Na dann kann ich ja mal meine Theaterausbildung zum Besten geben:
Die meisten Menschen machen den Fehler, dass sie "Text" sprechen und auch "Text" spielen. Das Resultat ist, dass die Spieler dann klingen wie in einem schlechten Schultheater oder wenn jemand etwas vorliest bzw abliest. Das heisst, wenn da zum Beispiel "Guten Morgen" im Drehbuch steht, dass jemand "Guten Morgen" spricht und auch "Guten Morgen" spielt.
Für eine glaubwürdige schauspielerische Leistung, auch oder gar vorallem von Laien, braucht es sehr viel Figurenarbeit. Dafür gibt es ein paar Tricks und Techniken.
Subtext
Menschen meinen sehr selten genau was sie sagen, sondern es schwingen immer noch mehrere Ebenen mit wenn wir komminizieren. Eine davon ist zum Beispiel die Beziehungsebene, eine andere wäre die Aufforderungsebene oder die Selbstoffenbahrungsebene. Jeder Satz in einem guten Skript hat einen Subtext - also etwas, was unter dem Text mitschwingt und eigentlich gemeint ist.
Um mein Beispiel zu nehmen: "Guten Morgen" kann auch "Ich liebe dich" als Subtext haben, wenn sich ein Liebespaar trifft. Genauso kann es auch "Oh je, du bist immer noch hier" heissen oder "Ich möchte dir etwas erzählen".
Es kann gerade unerfahrenen Spielern helfen, unter jeden Satz den Subtext zu schreiben. Also das, was mitschwingt oder eigentlich gemeint ist (schlechte Drehbücher erkennt man unter anderem daran, dass die Sätze explizit Subtext sind und schlechte Regisseuren erkennt man daran, dass sie keine Ahnung haben, was der Subtext des Satzes, der Szene ist).
Dann spielt man eine Weile die Szene durch und spricht anstatt des Textes NUR den Subtext - das klingt eigenartig, hilft aber zu erkennen, wohin die Szene eigentlich will.

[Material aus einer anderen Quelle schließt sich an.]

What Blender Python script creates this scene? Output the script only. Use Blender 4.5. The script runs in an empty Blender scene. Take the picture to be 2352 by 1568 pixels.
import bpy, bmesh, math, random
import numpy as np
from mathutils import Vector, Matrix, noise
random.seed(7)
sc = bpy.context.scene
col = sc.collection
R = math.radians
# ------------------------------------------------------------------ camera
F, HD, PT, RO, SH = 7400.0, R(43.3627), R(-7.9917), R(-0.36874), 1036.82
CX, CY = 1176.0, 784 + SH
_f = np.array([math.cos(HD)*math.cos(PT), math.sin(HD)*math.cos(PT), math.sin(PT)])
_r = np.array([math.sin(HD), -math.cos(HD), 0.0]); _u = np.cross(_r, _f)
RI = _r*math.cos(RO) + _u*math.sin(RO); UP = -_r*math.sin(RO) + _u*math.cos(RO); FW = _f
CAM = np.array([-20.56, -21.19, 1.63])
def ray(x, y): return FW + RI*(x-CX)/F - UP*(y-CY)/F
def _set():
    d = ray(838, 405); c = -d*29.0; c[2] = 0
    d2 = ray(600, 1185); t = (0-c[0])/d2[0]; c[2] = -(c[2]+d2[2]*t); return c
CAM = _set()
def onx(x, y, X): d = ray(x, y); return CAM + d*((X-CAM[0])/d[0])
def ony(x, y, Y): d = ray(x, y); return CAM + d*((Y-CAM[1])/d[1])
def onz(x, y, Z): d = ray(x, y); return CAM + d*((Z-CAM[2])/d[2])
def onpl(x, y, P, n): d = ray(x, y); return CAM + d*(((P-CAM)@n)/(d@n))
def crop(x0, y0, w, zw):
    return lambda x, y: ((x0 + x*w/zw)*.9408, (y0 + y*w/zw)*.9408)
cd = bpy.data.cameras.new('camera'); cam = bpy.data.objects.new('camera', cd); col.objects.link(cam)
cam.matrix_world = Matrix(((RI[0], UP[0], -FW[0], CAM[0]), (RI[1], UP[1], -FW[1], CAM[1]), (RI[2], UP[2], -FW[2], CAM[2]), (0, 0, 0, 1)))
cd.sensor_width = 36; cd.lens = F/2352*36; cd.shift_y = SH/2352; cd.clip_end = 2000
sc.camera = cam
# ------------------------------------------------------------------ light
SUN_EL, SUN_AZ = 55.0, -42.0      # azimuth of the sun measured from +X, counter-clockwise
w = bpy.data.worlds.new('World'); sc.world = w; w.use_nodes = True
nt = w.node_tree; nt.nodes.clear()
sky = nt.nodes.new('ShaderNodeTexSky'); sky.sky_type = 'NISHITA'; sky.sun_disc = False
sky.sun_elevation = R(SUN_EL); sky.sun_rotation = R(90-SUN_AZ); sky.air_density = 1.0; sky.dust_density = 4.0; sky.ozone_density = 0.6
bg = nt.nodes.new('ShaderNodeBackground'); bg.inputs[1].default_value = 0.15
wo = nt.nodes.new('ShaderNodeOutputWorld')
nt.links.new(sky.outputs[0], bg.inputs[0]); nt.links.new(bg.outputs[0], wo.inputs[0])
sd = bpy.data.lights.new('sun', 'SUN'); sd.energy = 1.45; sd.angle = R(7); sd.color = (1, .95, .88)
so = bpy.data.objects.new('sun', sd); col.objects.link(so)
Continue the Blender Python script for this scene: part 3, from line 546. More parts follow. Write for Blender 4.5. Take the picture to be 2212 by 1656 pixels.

Danach ersetzt man den Subtext wieder durch den Text, spricht die Worte, die im Drehbuch stehen, meint aber nach wie vor den Subtext und betont es auch so (das ist jetzt logischerweise sehr elementar und simplifiziert, zeigt aber die Richtung).
Schon spricht man nicht mehr "Text", sondern "Subtext" - was gleich viel spannender ist.
Figur
Jeder Satz wird von einer Figur gesprochen, die Eigenheiten hat. Eine Art zu gehen, eine Art zu sprechen, eine Art sich zu bewegen, Ticks, Gesichtsausdrücke etc. Es ist extrem hilfreich, wenn man mit den Spielern diese Figur ganz genau definiert und findet. Und zwar nicht mündlich, in dem man sie erklärt (schauspielerei ist etwas körperliches, nichts, was man einfach rational erfasst), sondern in dem man sie spielt.
Geh mal mit deinen Schauspielern im Kreis und verlange, sie sollen mal gehen wie die Figur, die sie spielen. Warten, wie die Figur, stehen, wie die Figur, sitzen, gestresst sein, traurig sein, sich freuen - alles ohne Worte, aber alles so, dass man die Figur klar erkennt bzw. Lass sie improvisieren zur Figur mit Übungen wie: Was ist eine typische Bewegung meiner Figur? Was macht meine Figur rein körperlich, wenn sie sich wohl fühlt, oder unwohl fühlt etc.
Diese Übungen sind wichtig und helfen, dass man den Rythmus und das Körpergefühl findet. Und das wirkt sich auf die Sprache aus, da Sprache etwas körperliches ist. Und erst, wenn die Spieler ihre Figur gefunden haben und solche Dinge praktisch automatisch blitzschnell können, dann kennen sie ihre Figur und dann können sie sie auch spielen. Und dann sprechen sie auch wie ihre Figur, schlicht, weil sie ein anderes Körpergefühl haben.
So spielen sie nicht mehr "Text", sondern "Figur".
Gibt natürlich noch weit mehr, aber das wären mal zwei Dinge. Dialog glaubwürdig rüber zu bringen hat mit Schauspielerei zu tun. Das heisst, du brauchst Leute, die wirklich schauspielen - nicht einfach nur ihren Text lernen. Das hat nichts mit Schauspielerei zu tun, es ist lediglich die Grundlage, auf der Schauspielerei überhaupt betrieben werden kann. Die echte Arbeit beginnt dann, wenn alle ihren Text kennen.